Linguistic Representation of Power in Edward Bond’s Lear: A Lexico-Pragmatic Approach to Critical Discourse Analysis


  •  Ayman F. Khafaga    

Abstract

This paper investigates the linguistic representation of power in Edward Bond’s Lear (1978). More specifically, the paper tries to explore the extent to which power is linguistically represented manipulatively and/or persuasively by means of specific lexical and pragmatic devices in the discourse of the selected play. The main objective of the paper is to explore how power relations, irrespective of their type, influence the cognitive world of the discourse participants, which in turn attempts a change in their conversational behavior to the extent that allows the acceptance of a specific argument in a particular way.

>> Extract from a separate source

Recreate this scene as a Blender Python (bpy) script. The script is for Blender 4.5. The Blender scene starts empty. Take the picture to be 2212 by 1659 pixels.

The paper adopts a lexico-pragmatic perspective to Critical Discourse Analysis (CDA), instanced by Fairclough’s (1989) lexical model for the analysis of discourse, and the concepts of politeness and face (Thomas, 1995; Yule, 1996a). The main research question of the paper is: to what extent do different power relations, encoded lexically and/or pragmatically, affect the conversational behavior of the play’s characters, persuasively and/or manipulatively? Some lexical and pragmatic strategies have been highlighted and then linguistically analyzed to expose their effectiveness in deciphering persuasive and manipulative power relations in the selected play. Among these strategies are: euphemism, myth-making, positive self-presentation and negative other-presentation, and politeness strategies. The paper concludes that power has linguistically been encoded in the discourse of the selected play, both persuasively and manipulatively, to affect a cognitive shift in behavior reflected in the conversational interaction among characters.